Jean-Paul Bled, Sophie de Habsbourg. L’impératrice de l’ombre

Sophie de Habs­bourg au-delà de la légende noire

Grâce à la série des Sissi et à Romy Schnei­der, nous connais­sons tous la figure de l’horrible belle-mère mar­ty­ri­sant l’innocente jeune impé­ra­trice éper­due de liberté. Or, le pro­blème avec les films his­to­riques c’est qu’ils sont construits sur une schéma mani­chéen – héros vs anti­hé­ros – et qu’ils ins­crivent dans les mémoires des images fausses et hélas durables. On lira donc avec un très grand inté­rêt l’étude que Jean-Paul Bled consacre à l’impératrice Sophie, la mère de François-Joseph, écrite dans la veine des grandes bio­gra­phies de Per­rin. Certes, elle fut une femme de l’ombre mais qui, dans les cou­lisses, a joué un rôle déter­mi­nant.
Toute sa vie, elle reste atta­chée à une vision très tra­di­tion­nelle de la monar­chie autri­chienne, abso­lu­tiste, anti­li­bé­rale et cen­tra­li­sée. Si de telles valeurs l’empêchèrent d’accepter avec grâce les évo­lu­tions de son temps, elles consti­tuèrent néan­moins un solide rem­part contre les menées sub­ver­sives héri­tées de la révo­lu­tion fran­çaise qui mirent, rappelons-le, l’Europe à feu et à sang. Une héri­tière en somme du congrès de Vienne et de Metternich.

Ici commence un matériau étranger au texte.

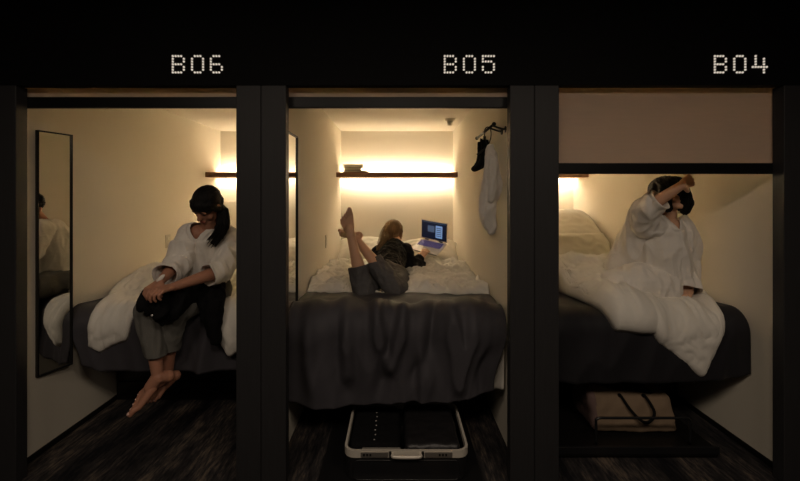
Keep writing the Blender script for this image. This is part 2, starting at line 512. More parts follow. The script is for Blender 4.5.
# ------------------------------------------------------------------ glowing shelves
def shelf(cx, label, led='led'):
    z0, z1 = 1.733, 1.788
    y0, y1 = 2.22, 2.50
    o = empty('wall_shelf', (cx, YB, z0), label, 'shelf', 'backlit shelves on the back walls')
    bb = B(); box(bb, cx - HW, cx + HW, y0, y1, z0, z1, .003); obj('shelf_board', bb, M['wood'], o)
    bb = B(); box(bb, cx - HW + .03, cx + HW - .03, y1, y1 + .012, z0 + .004, z1 - .004); obj('led_strip', bb, M[led], o)
    for q in (-.5, .5):
        bb = B(); box(bb, cx + q - .012, cx + q + .012, y1 - .01, YB, z0 + .015, z1 - .012); obj('bracket', bb, M['wood'], o)
shelf(LC, 'dark wood shelf with backlight in the left capsule behind the seated ponytailed person')
shelf(MC, 'dark wood shelf with backlight and books in the middle capsule')
shelf(RC, 'dark wood shelf with backlight in the right capsule under the lowered blind', 'led2')

# ------------------------------------------------------------------ beds
def bed(cx, Yf, zt, label):
    o = empty('bed', (cx, (Yf + YB) / 2, 0), label, 'bed', 'capsule beds')
    w = HW - .008
    bb = B(); box(bb, cx - w, cx + w, Yf + .16, YB - .005, .40, .46, .008); obj('bed_platform', bb, M['steel'], o)
    bb = B(); box(bb, cx - w + .005, cx + w - .005, Yf + .045, YB - .01, .46, zt - .03, .05, seg=4)
    obj('mattress', bb, M['pillow'], o, smooth=True)
    bb = B(); box(bb, cx - w, cx + w, .86, .90, 0, .40, .003); obj('support_panel', bb, M['steel'], o)
    for k in range(3):
        bb = B(); box(bb, cx - w + .02, cx + w - .02, .846, .8595, .05 + k * .12, .14 + k * .12, .003); obj('panel_slat', bb, M['steel'], o)
    return o
ZT = .77
YFL, YFM, YFR = .44, .36, .31
bed(LC, YFL, ZT, 'low capsule bed the ponytailed person in trousers sits on')
bed(MC, YFM, ZT, 'capsule bed with the person lying on it, open suitcase below')
bed(RC, YFR, ZT + .02, 'capsule bed the person in a white robe sits on, bag below')

def bedpt(Yf, zt, X, s, off):
    R = .085
    if s < 0: p = V((X, Yf + R - s, zt)); n = V((0, 0, 1))
    elif s < pi / 2 * R:
        th = s / R; p = V((X, Yf + R - R * math.sin(th), zt - R + R * math.cos(th))); n = V((0, -math.sin(th), math.cos(th)))
    else:
        d = s - pi / 2 * R; p = V((X, Yf, zt - R - d)); n = V((0, -1, 0))
    return p + n * off

def ridge(x): return 1 - 2 * abs(x)

# dark covers -------------------------------------------------------
def cover_m(u, v):
    X = -.655 + 1.31 * u
    Lh = lerp([(0, .475), (.12, .500), (.25, .515), (.4, .50), (.55, .47), (.7, .475), (.85, .455), (.93, .44), (1, .40)], u)
    s = -.55 + (Lh + .55 + .085 * .57) * v
    hang = sstep(-.25, .35, s)
    fan = X + .10 * math.sin(X * 5) * hang * .6
    # folds gather towards a few pinch points along the top edge and fan out below
    def crease(x0, lean, wd, s0, s1, a):
        q = (X - x0 - lean * s - .03 * nz((x0 * 9, s * 4, 0), 1, 5)) / (wd * (.6 + .9 * max(s, 0)))
        return a * math.exp(-q * q) * sstep(s0 + .06, s0 + .22, s) * (1 - sstep(s1 - .15, s1, s))
    off = .045 + .035 * hang
    for c_ in ((-.55, .10, .055, -.05, .75, .030), (-.38, .14, .060, -.05, .75, -.034), (-.27, -.10, .050, -.02, .50, .040),
               (-.13, .20, .045, -.10, .40, .036), (-.05, -.16, .050, .02, .70, -.030), (.06, -.34, .045, -.1, .42, .040), (.12, .12, .055, .05, .75, .034),
               (.25, -.35, .050, -.12, .45, -.030), (.33, .06, .055, -.08, .55, .050), (.47, -.24, .050, -.05, .42, .036), (.53, .08, .055, .1, .75, -.030)):
        off += 1.55 * crease(*c_) * (1 - .55 * sstep(.35, .55, s))
    f1 = nz((fan * 5.5, s * 1.6, 0), 1, 2.2); f2 = nz((fan * 13 + s * 2, s * 4.0, 0), 1, 7.7)
    off += .022 * hang * ridge(f1 * 1.3) + .006 * ridge(f2)
    off += .05 * math.exp(-((s - .04) / .16) ** 2)
    off -= .05 * math.exp(-((s + .02) / .10) ** 2) * (.5 + nz((X * 6, s, 0), 1, 4))
    p = bedpt(YFM, ZT, X, s, max(off, .012))
    p.x -= .080 * sstep(.08, .42, s) * sstep(.3, .65, X)
    if s > .3 and X < 0: p.x *= 1 - .05 * sstep(.35, .6, s) * (1 if X > 0 else .2)
    p.y = max(p.y, .21)
    return p
b = B(); grid(b, cover_m, 170, 110, .006)
tag(obj('bed_cover', b, M['cover'], origin=(0, YFM, ZT), smooth=True), 'charcoal grey bed cover draped in folds over the middle bed above the suitcase', 'bed cover', 'dark bed covers')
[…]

Ensuite, son obses­sion fut de bien pré­pa­rer son fils, l’archiduc François-Joseph, pour son futur rôle d’empereur tant il appa­rais­sait évident que son oncle Fer­di­nand n’aurait pas d’héritier et que son père François-Charles ne pos­sé­dait pas la per­son­na­lité adé­quate pour ceindre la cou­ronne. Sophie fut donc au centre des manœuvres qui, en 1848, pro­pul­sèrent le jeune homme sur le trône en pleine révo­lu­tion.
Son influence se fit donc sen­tir moins dans l’exercice du pou­voir que dans cette édu­ca­tion sur laquelle elle veilla de près, fai­sant du nou­vel empe­reur le cœur froid et pas tou­jours avisé de la machine bureau­cra­tique de l’Empire.

Enfin, elle assuma aussi le rôle de chef de famille, manœu­vrant une nou­velle fois pour le mariage de son fils avec une prin­cesse Wit­tels­bach, Sissi, que François-Joseph pré­féra à Hélène. La jeune mariée était certes bien jeune mais, comme le montre Jean-Paul Bled, elle refusa d’emblée de jouer le rôle d’impératrice, d’assumer les obli­ga­tions de son rang et de sa charge, aban­don­nant époux et enfants pour la vie d’errance d’une dépres­sive.
Sophie en fin de compte ne joua pas le rôle néfaste que le cinéma lui attri­bua. Pas de mégère tyran­nique et pas de Lady Diana viennoise.

C’est certes moins roman­tique mais plus conforme à la réalité.

fre­de­ric le moal

Jean-Paul Bled, Sophie de Habs­bourg. L’impératrice de l’ombre, Per­rin, décembre 2017, 303 p. - 23,00 €.